Memories of the Five-Year Mission

(Photo from
Though we didn't have a strict rule against watching on school nights, I missed most of 1960's television. In those days, kids, there were after-school activities, homework frequently required researching "books" in "libraries," and free time was much better spent with friends than looking at grainy black-and-white images displayed on a tiny box in the living room.

I missed Star Trek's debut on KHON in Hawaii on September 15, 1966--there was a one-week lag from the Mainland debut as programs had to be flown in on "tape-delay"--and only managed to catch a few episodes during its three-year run on the NBC affiliate. (I distinctly remember the Devil in the Dark, which had the monster that turned out to be a mother protecting her young; William Shatner called it his favorite episode.)
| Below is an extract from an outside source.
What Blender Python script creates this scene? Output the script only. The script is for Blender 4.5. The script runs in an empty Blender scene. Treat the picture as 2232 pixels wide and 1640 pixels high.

After we got jobs and bought a television, we would relax every night by watching Star Trek reruns.

Volumes have been written about Star Trek's impact on the culture---the crew's diversity, the first inter-racial kiss on network television, the coverage of controversial themes in an outer-space setting---but for your humble blogger, who had the rules of proper English drummed into him throughout elementary school, the most jarring aspect of Star Trek occurred at the beginning of each episode when William Shatner intoned "to boldly go where no man has gone before."

Breaking the Prime Directive is bad enough, but splitting an infinitive? In space no one can hear English teachers scream.